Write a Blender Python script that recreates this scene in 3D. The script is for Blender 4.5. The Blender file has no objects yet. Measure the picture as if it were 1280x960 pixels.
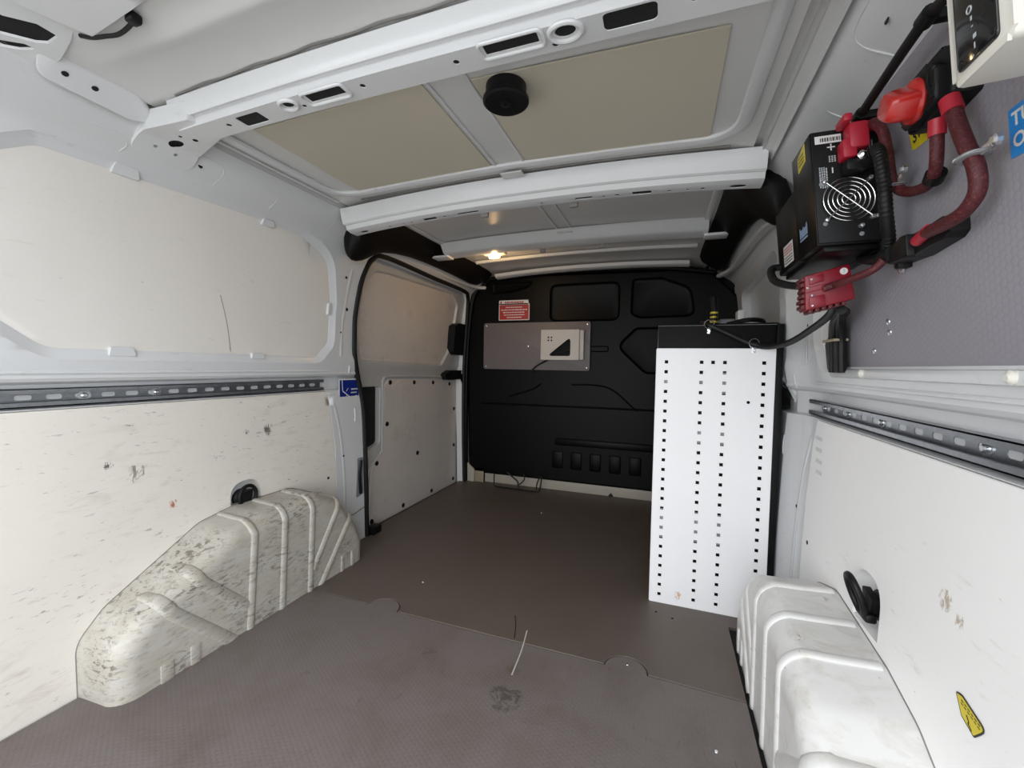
import bpy, bmesh, math, random
from mathutils import Vector, Matrix
random.seed(7)
SC = bpy.context.scene
COL = SC.collection
PI = math.pi

# ------------------------------------------------------------------ camera, world, lights, exposure
cam_d = bpy.data.cameras.new('camera')
cam_d.sensor_fit = 'HORIZONTAL'
cam_d.sensor_width = 36.0
cam_d.lens = 526.79 * 36.0 / 1280.0
cam_d.clip_start = 0.01
cam = bpy.data.objects.new('camera', cam_d)
COL.objects.link(cam)
R = Matrix(((0.93934, -0.03042, 0.34164), (0.34265, 0.03402, -0.93885), (0.01694, 0.99896, 0.04239)))
cam.matrix_world = Matrix.Translation((0.456, 0.0, 0.80)) @ R.to_4x4()
SC.camera = cam

world = bpy.data.worlds.new('overcast_sky')
SC.world = world
world.use_nodes = True
bg = world.node_tree.nodes['Background']
bg.inputs['Color'].default_value = (0.93, 0.97, 1.0, 1)
bg.inputs['Strength'].default_value = 1.0

portal = bpy.data.lights.new('rear_opening_portal', 'AREA')
portal.shape = 'RECTANGLE'
portal.size, portal.size_y = 1.62, 1.36
portal.cycles.is_portal = True
po = bpy.data.objects.new('rear_opening_portal', portal)
po.location = (0, -0.02, 0.70)
po.rotation_euler = (PI / 2, 0, 0)     # -Z of the lamp looks along +Y into the van
COL.objects.link(po)

SC.view_settings.view_transform = 'Standard'
SC.view_settings.look = 'None'
SC.view_settings.gamma = 1.0
SC.view_settings.use_curve_mapping = False
SC.view_settings.exposure = 2.12

# ------------------------------------------------------------------ materials
def nn(nt, t, **kw):
    n = nt.nodes.new(t)
    for k, v in kw.items():
        setattr(n, k, v)
    return n

def math_n(nt, op, a, b=None, c=None, clamp=False):
    n = nn(nt, 'ShaderNodeMath', operation=op)
    n.use_clamp = clamp
    for i, v in enumerate((a, b, c)):
        if v is None:
            continue
        if isinstance(v, (int, float)):
            n.inputs[i].default_value = v
        else:
            nt.links.new(v, n.inputs[i])
    return n.outputs[0]

def mixc(nt, fac, a, b):
    n = nn(nt, 'ShaderNodeMix', data_type='RGBA')
    nt.links.new(fac, n.inputs[0])
    for s, v in ((6, a), (7, b)):
        if isinstance(v, tuple):
            n.inputs[s].default_value = (*v, 1)
        else:
            nt.links.new(v, n.inputs[s])
    return n.outputs[2]

def coords(nt, rot=(0, 0, 0), scale=(1, 1, 1)):
    g = nn(nt, 'ShaderNodeNewGeometry')
    m = nn(nt, 'ShaderNodeMapping')
    m.inputs['Rotation'].default_value = rot
    m.inputs['Scale'].default_value = scale
    nt.links.new(g.outputs['Position'], m.inputs['Vector'])
    return m.outputs[0]

def noise(nt, vec, scale, detail=6, rough=0.6, dist=0.0):
    n = nn(nt, 'ShaderNodeTexNoise')
    nt.links.new(vec, n.inputs['Vector'])
    n.inputs['Scale'].default_value = scale
    n.inputs['Detail'].default_value = detail
    n.inputs['Roughness'].default_value = rough
    n.inputs['Distortion'].default_value = dist
    return n.outputs['Fac']

def ramp(nt, v, lo, hi, amt=1.0):
    n = nn(nt, 'ShaderNodeMapRange')
    nt.links.new(v, n.inputs[0])
    n.inputs[1].default_value = lo
    n.inputs[2].default_value = hi
    n.inputs[3].default_value = 0
    n.inputs[4].default_value = amt
    return n.outputs[0]

def new_mat(name, col, rough=0.5, metal=0.0, spec=0.5):
    m = bpy.data.materials.new(name)
    m.use_nodes = True
    b = m.node_tree.nodes['Principled BSDF']
    b.inputs['Base Color'].default_value = (*col, 1)
    b.inputs['Roughness'].default_value = rough
    b.inputs['Metallic'].default_value = metal
    b.inputs['Specular IOR Level'].default_value = spec
    return m, m.node_tree, b

def mat(name, col, rough=0.5, metal=0.0, spec=0.5, marks=(), var=0.06, bump=0.0, bscale=80, spots=(), coat=0.0):
    """marks: (colour, scale, lo, hi, amount, rotation, stretch); spots: (pos, radius, colour)"""
    m, nt, b = new_mat(name, col, rough, metal, spec)
    v0 = coords(nt)
    base = mixc(nt, ramp(nt, noise(nt, v0, 3.5, 5), 0.3, 0.7, 1.0), col, tuple(c * (1 - var) for c in col))
    for mk in marks:
        mc, sc, lo, hi, amt, rot, st = mk[:7]
        v = coords(nt, rot, st)
        fac = ramp(nt, noise(nt, v, sc, 8, 0.68, 0.5), lo, hi, amt)
        if len(mk) > 7:                       # clusters: only where a broad noise is high
            fac = math_n(nt, 'MULTIPLY', fac, ramp(nt, noise(nt, v0, mk[7], 3), 0.42, 0.62))
        base = mixc(nt, fac, base, mc)
    for (p, r, mc) in spots:
        g = nn(nt, 'ShaderNodeNewGeometry')
        d = nn(nt, 'ShaderNodeVectorMath', operation='DISTANCE')
        nt.links.new(g.outputs['Position'], d.inputs[0])
        d.inputs[1].default_value = p
        f = math_n(nt, 'SUBTRACT', 1.0, math_n(nt, 'DIVIDE', d.outputs['Value'], r), clamp=True)
        f = math_n(nt, 'MULTIPLY', math_n(nt, 'POWER', f, 0.5), noise(nt, coords(nt, (0.5, 0, 0), (1, 1.3, 0.6)), 3.2 / r, 7, 0.75, 0.6))
        base = mixc(nt, ramp(nt, f, 0.40, 0.47, 0.9), base, mc)
    nt.links.new(base, b.inputs['Base Color'])
    if bump:
        bn = nn(nt, 'ShaderNodeBump')
        bn.inputs['Strength'].default_value = bump
        bn.inputs['Distance'].default_value = 0.002
        nt.links.new(noise(nt, v0, bscale, 4), bn.inputs['Height'])
        nt.links.new(bn.outputs[0], b.inputs['Normal'])
    if coat:
        b.inputs['Coat Weight'].default_value = coat
        b.inputs['Coat Roughness'].default_value = 0.15
    return m

def hex_mat(name, col, axes, cell, rough=0.55, strength=0.5, shade=0.12, marks=(), spots=(), var=0.08):
    """phenolic board with a fine embossed hexagon grid; axes = the two world axes of its plane"""
    m = mat(name, col, rough, marks=marks, spots=spots, var=var)
    nt = m.node_tree
    b = nt.nodes['Principled BSDF']
    g = nn(nt, 'ShaderNodeNewGeometry')
    s = nn(nt, 'ShaderNodeSeparateXYZ')
    nt.links.new(g.outputs['Position'], s.inputs[0])
    u, v = s.outputs[axes[0]], s.outputs[axes[1]]
    k = 2 * PI / cell
    tot = None
    for a in (0, PI / 3, 2 * PI / 3):
        w = math_n(nt, 'ADD', math_n(nt, 'MULTIPLY', u, k * math.cos(a)), math_n(nt, 'MULTIPLY', v, k * math.sin(a)))
        c = math_n(nt, 'COSINE', w)
        tot = c if tot is None else math_n(nt, 'ADD', tot, c)
    h = ramp(nt, tot, -1.2, 0.6, 1.0)
    bn = nn(nt, 'ShaderNodeBump')
    bn.inputs['Strength'].default_value = strength
    bn.inputs['Distance'].default_value = 0.001
    nt.links.new(h, bn.inputs['Height'])
    nt.links.new(bn.outputs[0], b.inputs['Normal'])
    src = b.inputs['Base Color'].links[0].from_socket
    dk = tuple(c * (1 - 3 * shade) for c in col)
    nt.links.new(mixc(nt, ramp(nt, tot, 0.4, -1.4, shade * 2.2), src, dk), b.inputs['Base Color'])
    return m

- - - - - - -

→ STATED GOAL
All the material shown above is to be copied exactly, with no pictures carried over.

→ WRITTEN SOLUTION
Write a Blender Python script that recreates this scene in 3D. The script is for Blender 4.5. The Blender file has no objects yet. Measure the picture as if it were 1280x960 pixels.
import bpy, bmesh, math, random
from mathutils import Vector, Matrix
random.seed(7)
SC = bpy.context.scene
COL = SC.collection
PI = math.pi

# ------------------------------------------------------------------ camera, world, lights, exposure
cam_d = bpy.data.cameras.new('camera')
cam_d.sensor_fit = 'HORIZONTAL'
cam_d.sensor_width = 36.0
cam_d.lens = 526.79 * 36.0 / 1280.0
cam_d.clip_start = 0.01
cam = bpy.data.objects.new('camera', cam_d)
COL.objects.link(cam)
R = Matrix(((0.93934, -0.03042, 0.34164), (0.34265, 0.03402, -0.93885), (0.01694, 0.99896, 0.04239)))
cam.matrix_world = Matrix.Translation((0.456, 0.0, 0.80)) @ R.to_4x4()
SC.camera = cam

world = bpy.data.worlds.new('overcast_sky')
SC.world = world
world.use_nodes = True
bg = world.node_tree.nodes['Background']
bg.inputs['Color'].default_value = (0.93, 0.97, 1.0, 1)
bg.inputs['Strength'].default_value = 1.0

portal = bpy.data.lights.new('rear_opening_portal', 'AREA')
portal.shape = 'RECTANGLE'
portal.size, portal.size_y = 1.62, 1.36
portal.cycles.is_portal = True
po = bpy.data.objects.new('rear_opening_portal', portal)
po.location = (0, -0.02, 0.70)
po.rotation_euler = (PI / 2, 0, 0)     # -Z of the lamp looks along +Y into the van
COL.objects.link(po)

SC.view_settings.view_transform = 'Standard'
SC.view_settings.look = 'None'
SC.view_settings.gamma = 1.0
SC.view_settings.use_curve_mapping = False
SC.view_settings.exposure = 2.12

# ------------------------------------------------------------------ materials
def nn(nt, t, **kw):
    n = nt.nodes.new(t)
    for k, v in kw.items():
        setattr(n, k, v)
    return n

def math_n(nt, op, a, b=None, c=None, clamp=False):
    n = nn(nt, 'ShaderNodeMath', operation=op)
    n.use_clamp = clamp
    for i, v in enumerate((a, b, c)):
        if v is None:
            continue
        if isinstance(v, (int, float)):
            n.inputs[i].default_value = v
        else:
            nt.links.new(v, n.inputs[i])
    return n.outputs[0]

def mixc(nt, fac, a, b):
    n = nn(nt, 'ShaderNodeMix', data_type='RGBA')
    nt.links.new(fac, n.inputs[0])
    for s, v in ((6, a), (7, b)):
        if isinstance(v, tuple):
            n.inputs[s].default_value = (*v, 1)
        else:
            nt.links.new(v, n.inputs[s])
    return n.outputs[2]

def coords(nt, rot=(0, 0, 0), scale=(1, 1, 1)):
    g = nn(nt, 'ShaderNodeNewGeometry')
    m = nn(nt, 'ShaderNodeMapping')
    m.inputs['Rotation'].default_value = rot
    m.inputs['Scale'].default_value = scale
    nt.links.new(g.outputs['Position'], m.inputs['Vector'])
    return m.outputs[0]

def noise(nt, vec, scale, detail=6, rough=0.6, dist=0.0):
    n = nn(nt, 'ShaderNodeTexNoise')
    nt.links.new(vec, n.inputs['Vector'])
    n.inputs['Scale'].default_value = scale
    n.inputs['Detail'].default_value = detail
    n.inputs['Roughness'].default_value = rough
    n.inputs['Distortion'].default_value = dist
    return n.outputs['Fac']

def ramp(nt, v, lo, hi, amt=1.0):
    n = nn(nt, 'ShaderNodeMapRange')
    nt.links.new(v, n.inputs[0])
    n.inputs[1].default_value = lo
    n.inputs[2].default_value = hi
    n.inputs[3].default_value = 0
    n.inputs[4].default_value = amt
    return n.outputs[0]

def new_mat(name, col, rough=0.5, metal=0.0, spec=0.5):
    m = bpy.data.materials.new(name)
    m.use_nodes = True
    b = m.node_tree.nodes['Principled BSDF']
    b.inputs['Base Color'].default_value = (*col, 1)
    b.inputs['Roughness'].default_value = rough
    b.inputs['Metallic'].default_value = metal
    b.inputs['Specular IOR Level'].default_value = spec
    return m, m.node_tree, b

def mat(name, col, rough=0.5, metal=0.0, spec=0.5, marks=(), var=0.06, bump=0.0, bscale=80, spots=(), coat=0.0):
    """marks: (colour, scale, lo, hi, amount, rotation, stretch); spots: (pos, radius, colour)"""
    m, nt, b = new_mat(name, col, rough, metal, spec)
    v0 = coords(nt)
    base = mixc(nt, ramp(nt, noise(nt, v0, 3.5, 5), 0.3, 0.7, 1.0), col, tuple(c * (1 - var) for c in col))
    for mk in marks:
        mc, sc, lo, hi, amt, rot, st = mk[:7]
        v = coords(nt, rot, st)
        fac = ramp(nt, noise(nt, v, sc, 8, 0.68, 0.5), lo, hi, amt)
        if len(mk) > 7:                       # clusters: only where a broad noise is high
            fac = math_n(nt, 'MULTIPLY', fac, ramp(nt, noise(nt, v0, mk[7], 3), 0.42, 0.62))
        base = mixc(nt, fac, base, mc)
    for (p, r, mc) in spots:
        g = nn(nt, 'ShaderNodeNewGeometry')
        d = nn(nt, 'ShaderNodeVectorMath', operation='DISTANCE')
        nt.links.new(g.outputs['Position'], d.inputs[0])
        d.inputs[1].default_value = p
        f = math_n(nt, 'SUBTRACT', 1.0, math_n(nt, 'DIVIDE', d.outputs['Value'], r), clamp=True)
        f = math_n(nt, 'MULTIPLY', math_n(nt, 'POWER', f, 0.5), noise(nt, coords(nt, (0.5, 0, 0), (1, 1.3, 0.6)), 3.2 / r, 7, 0.75, 0.6))
        base = mixc(nt, ramp(nt, f, 0.40, 0.47, 0.9), base, mc)
    nt.links.new(base, b.inputs['Base Color'])
    if bump:
        bn = nn(nt, 'ShaderNodeBump')
        bn.inputs['Strength'].default_value = bump
        bn.inputs['Distance'].default_value = 0.002
        nt.links.new(noise(nt, v0, bscale, 4), bn.inputs['Height'])
        nt.links.new(bn.outputs[0], b.inputs['Normal'])
    if coat:
        b.inputs['Coat Weight'].default_value = coat
        b.inputs['Coat Roughness'].default_value = 0.15
    return m

def hex_mat(name, col, axes, cell, rough=0.55, strength=0.5, shade=0.12, marks=(), spots=(), var=0.08):
    """phenolic board with a fine embossed hexagon grid; axes = the two world axes of its plane"""
    m = mat(name, col, rough, marks=marks, spots=spots, var=var)
    nt = m.node_tree
    b = nt.nodes['Principled BSDF']
    g = nn(nt, 'ShaderNodeNewGeometry')
    s = nn(nt, 'ShaderNodeSeparateXYZ')
    nt.links.new(g.outputs['Position'], s.inputs[0])
    u, v = s.outputs[axes[0]], s.outputs[axes[1]]
    k = 2 * PI / cell
    tot = None
    for a in (0, PI / 3, 2 * PI / 3):
        w = math_n(nt, 'ADD', math_n(nt, 'MULTIPLY', u, k * math.cos(a)), math_n(nt, 'MULTIPLY', v, k * math.sin(a)))
        c = math_n(nt, 'COSINE', w)
        tot = c if tot is None else math_n(nt, 'ADD', tot, c)
    h = ramp(nt, tot, -1.2, 0.6, 1.0)
    bn = nn(nt, 'ShaderNodeBump')
    bn.inputs['Strength'].default_value = strength
    bn.inputs['Distance'].default_value = 0.001
    nt.links.new(h, bn.inputs['Height'])
    nt.links.new(bn.outputs[0], b.inputs['Normal'])
    src = b.inputs['Base Color'].links[0].from_socket
    dk = tuple(c * (1 - 3 * shade) for c in col)
    nt.links.new(mixc(nt, ramp(nt, tot, 0.4, -1.4, shade * 2.2), src, dk), b.inputs['Base Color'])
    return m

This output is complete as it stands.